Your copy of the material must match it exactly, except that pictures are dropped.

**DATA SEGMENT**
----

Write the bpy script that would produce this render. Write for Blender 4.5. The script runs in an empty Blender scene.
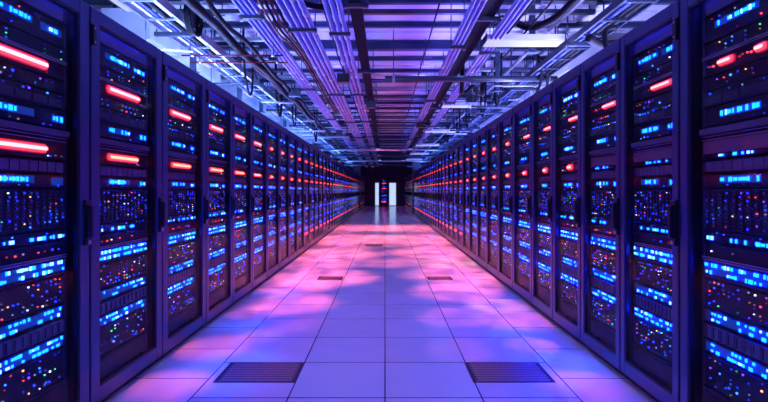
import bpy, math, random
from mathutils import Vector, Matrix
random.seed(7)
S = bpy.context.scene
COL = S.collection
PI = math.pi

# ------------------------------------------------------------------ materials
def nt(m):
    m.use_nodes = True
    return m.node_tree.nodes, m.node_tree.links
def pbr(name, col, rough=.5, metal=0., spec=.5, noise=0., nscale=8., bump=0., coat=0.):
    m = bpy.data.materials.new(name); n, l = nt(m); b = n['Principled BSDF']
    b.inputs['Roughness'].default_value = rough; b.inputs['Metallic'].default_value = metal
    b.inputs['Specular IOR Level'].default_value = spec
    b.inputs['Coat Weight'].default_value = coat
    b.inputs['Base Color'].default_value = (*col, 1)
    if noise or bump:
        tc = n.new('ShaderNodeTexCoord'); nz = n.new('ShaderNodeTexNoise')
        nz.inputs['Scale'].default_value = nscale; nz.inputs['Detail'].default_value = 4
        l.new(tc.outputs['Object'], nz.inputs['Vector'])
        if noise:
            r = n.new('ShaderNodeValToRGB')
            r.color_ramp.elements[0].position = .3; r.color_ramp.elements[1].position = .7
            r.color_ramp.elements[0].color = (*[c*(1-noise) for c in col], 1)
            r.color_ramp.elements[1].color = (*[min(1, c*(1+noise)) for c in col], 1)
            l.new(nz.outputs['Fac'], r.inputs['Fac']); l.new(r.outputs['Color'], b.inputs['Base Color'])
        if bump:
            bp = n.new('ShaderNodeBump'); bp.inputs['Strength'].default_value = bump; bp.inputs['Distance'].default_value = .02
            l.new(nz.outputs['Fac'], bp.inputs['Height']); l.new(bp.outputs['Normal'], b.inputs['Normal'])
    return m
def emit(name, col, k=1., sample=True):
    m = bpy.data.materials.new(name); n, l = nt(m); b = n['Principled BSDF']
    b.inputs['Base Color'].default_value = (.02, .02, .03, 1)
    b.inputs['Emission Color'].default_value = (*col, 1); b.inputs['Emission Strength'].default_value = k
    m.cycles.emission_sampling = 'FRONT' if sample else 'NONE'
    return m
def glass_mat(name, tint, rough=.03, ior=1.45):
    m = bpy.data.materials.new(name); n, l = nt(m); n.remove(n['Principled BSDF'])
    t = n.new('ShaderNodeBsdfTransparent'); t.inputs['Color'].default_value = (*tint, 1)
    g = n.new('ShaderNodeBsdfGlossy'); g.inputs['Roughness'].default_value = rough
    g.inputs['Color'].default_value = (1, 1, 1, 1)
    lw = n.new('ShaderNodeLayerWeight'); lw.inputs['Blend'].default_value = .5
    pw = n.new('ShaderNodeMath'); pw.operation = 'POWER'; l.new(lw.outputs['Facing'], pw.inputs[0]); pw.inputs[1].default_value = 5
    f = n.new('ShaderNodeMath'); f.operation = 'MULTIPLY_ADD'; l.new(pw.outputs[0], f.inputs[0]); f.inputs[1].default_value = .2; f.inputs[2].default_value = .006
    mx = n.new('ShaderNodeMixShader')
    l.new(f.outputs[0], mx.inputs[0]); l.new(t.outputs[0], mx.inputs[1]); l.new(g.outputs[0], mx.inputs[2])
    l.new(mx.outputs[0], n['Material Output'].inputs['Surface'])
    return m

M = {}
M['frame'] = pbr('door_frame_metal', (.05, .075, .19), .3, .45, .5)
M['body'] = pbr('cabinet_metal', (.035, .04, .055), .45, .2, .5)
M['inside'] = pbr('cabinet_inside', (.02, .022, .03), .4)
M['black'] = pbr('black_plastic', (.008, .008, .01), .4)
M['chassis'] = pbr('server_chassis', (.010, .011, .018), .45, 0, .25, .2, 20)
M['plate'] = pbr('server_plate', (.04, .04, .06), .4, .2, .4, .2, 30)
M['grey'] = pbr('grey_panel', (.12, .118, .155), .35, .3)
M['silver'] = pbr('silver_edge', (.55, .55, .6), .3, .8)
M['glass'] = glass_mat('door_glass', (.93, .95, 1.0), .09)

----

**OUTPUT OF THE TASK**
Write the bpy script that would produce this render. Write for Blender 4.5. The script runs in an empty Blender scene.
import bpy, math, random
from mathutils import Vector, Matrix
random.seed(7)
S = bpy.context.scene
COL = S.collection
PI = math.pi

# ------------------------------------------------------------------ materials
def nt(m):
    m.use_nodes = True
    return m.node_tree.nodes, m.node_tree.links
def pbr(name, col, rough=.5, metal=0., spec=.5, noise=0., nscale=8., bump=0., coat=0.):
    m = bpy.data.materials.new(name); n, l = nt(m); b = n['Principled BSDF']
    b.inputs['Roughness'].default_value = rough; b.inputs['Metallic'].default_value = metal
    b.inputs['Specular IOR Level'].default_value = spec
    b.inputs['Coat Weight'].default_value = coat
    b.inputs['Base Color'].default_value = (*col, 1)
    if noise or bump:
        tc = n.new('ShaderNodeTexCoord'); nz = n.new('ShaderNodeTexNoise')
        nz.inputs['Scale'].default_value = nscale; nz.inputs['Detail'].default_value = 4
        l.new(tc.outputs['Object'], nz.inputs['Vector'])
        if noise:
            r = n.new('ShaderNodeValToRGB')
            r.color_ramp.elements[0].position = .3; r.color_ramp.elements[1].position = .7
            r.color_ramp.elements[0].color = (*[c*(1-noise) for c in col], 1)
            r.color_ramp.elements[1].color = (*[min(1, c*(1+noise)) for c in col], 1)
            l.new(nz.outputs['Fac'], r.inputs['Fac']); l.new(r.outputs['Color'], b.inputs['Base Color'])
        if bump:
            bp = n.new('ShaderNodeBump'); bp.inputs['Strength'].default_value = bump; bp.inputs['Distance'].default_value = .02
            l.new(nz.outputs['Fac'], bp.inputs['Height']); l.new(bp.outputs['Normal'], b.inputs['Normal'])
    return m
def emit(name, col, k=1., sample=True):
    m = bpy.data.materials.new(name); n, l = nt(m); b = n['Principled BSDF']
    b.inputs['Base Color'].default_value = (.02, .02, .03, 1)
    b.inputs['Emission Color'].default_value = (*col, 1); b.inputs['Emission Strength'].default_value = k
    m.cycles.emission_sampling = 'FRONT' if sample else 'NONE'
    return m
def glass_mat(name, tint, rough=.03, ior=1.45):
    m = bpy.data.materials.new(name); n, l = nt(m); n.remove(n['Principled BSDF'])
    t = n.new('ShaderNodeBsdfTransparent'); t.inputs['Color'].default_value = (*tint, 1)
    g = n.new('ShaderNodeBsdfGlossy'); g.inputs['Roughness'].default_value = rough
    g.inputs['Color'].default_value = (1, 1, 1, 1)
    lw = n.new('ShaderNodeLayerWeight'); lw.inputs['Blend'].default_value = .5
    pw = n.new('ShaderNodeMath'); pw.operation = 'POWER'; l.new(lw.outputs['Facing'], pw.inputs[0]); pw.inputs[1].default_value = 5
    f = n.new('ShaderNodeMath'); f.operation = 'MULTIPLY_ADD'; l.new(pw.outputs[0], f.inputs[0]); f.inputs[1].default_value = .2; f.inputs[2].default_value = .006
    mx = n.new('ShaderNodeMixShader')
    l.new(f.outputs[0], mx.inputs[0]); l.new(t.outputs[0], mx.inputs[1]); l.new(g.outputs[0], mx.inputs[2])
    l.new(mx.outputs[0], n['Material Output'].inputs['Surface'])
    return m

M = {}
M['frame'] = pbr('door_frame_metal', (.05, .075, .19), .3, .45, .5)
M['body'] = pbr('cabinet_metal', (.035, .04, .055), .45, .2, .5)
M['inside'] = pbr('cabinet_inside', (.02, .022, .03), .4)
M['black'] = pbr('black_plastic', (.008, .008, .01), .4)
M['chassis'] = pbr('server_chassis', (.010, .011, .018), .45, 0, .25, .2, 20)
M['plate'] = pbr('server_plate', (.04, .04, .06), .4, .2, .4, .2, 30)
M['grey'] = pbr('grey_panel', (.12, .118, .155), .35, .3)
M['silver'] = pbr('silver_edge', (.55, .55, .6), .3, .8)
M['glass'] = glass_mat('door_glass', (.93, .95, 1.0), .09)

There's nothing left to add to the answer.